From the board manufacturer's perspective, while nicer power supplies should be expected, we all know plenty of people are just going to plug in what they have and expect it to work...
 
The extra power delivery makes sense not in terms of ratings, but when considering what PSUs can push. You might want those extra power pathways just to make sure that you're getting enough stable power overall.

From the board manufacturer's perspective, while nicer power supplies should be expected, we all know plenty of people are just going to plug in what they have and expect it to work...


I'm going to plug in whatever I have and expect it to work...

...but I have a 1200W Seasonic Prime :p
 
I'm going to plug in whatever I have and expect it to work...

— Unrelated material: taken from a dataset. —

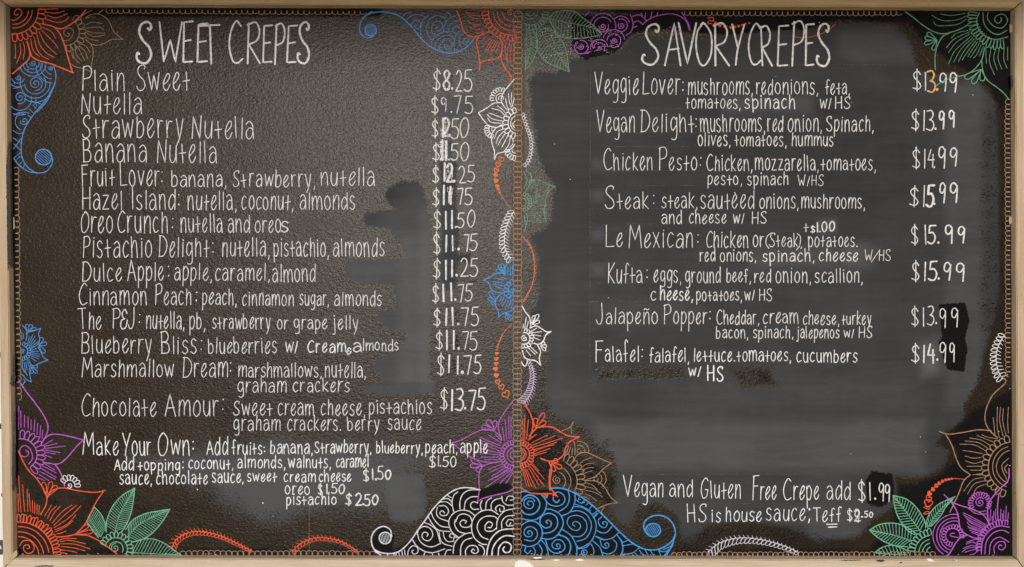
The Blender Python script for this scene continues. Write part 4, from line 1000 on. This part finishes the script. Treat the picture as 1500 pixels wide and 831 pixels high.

...but I have a 1200W Seasonic Prime :p

I wouldn't doubt it for a second- I'll just say that aging power supplies, power supplies that have been subjected to less-than-lethal voltage spikes, or faulty power supplies are absolutely a concern for board manufacturers.

And from experience, enthusiasts tend to blame everything except the power supply when troubleshooting...
 
I wouldn't doubt it for a second- I'll just say that aging power supplies, power supplies that have been subjected to less-than-lethal voltage spikes, or faulty power supplies are absolutely a concern for board manufacturers.

And from experience, enthusiasts tend to blame everything except the power supply when troubleshooting...

That one time that enthusiast blamed my mother was kinda brutal... :)
 
I wouldn't doubt it for a second- I'll just say that aging power supplies, power supplies that have been subjected to less-than-lethal voltage spikes, or faulty power supplies are absolutely a concern for board manufacturers.

And from experience, enthusiasts tend to blame everything except the power supply when troubleshooting...

That's funny, because from my experience the PSU is usually the first suspect when there are problems.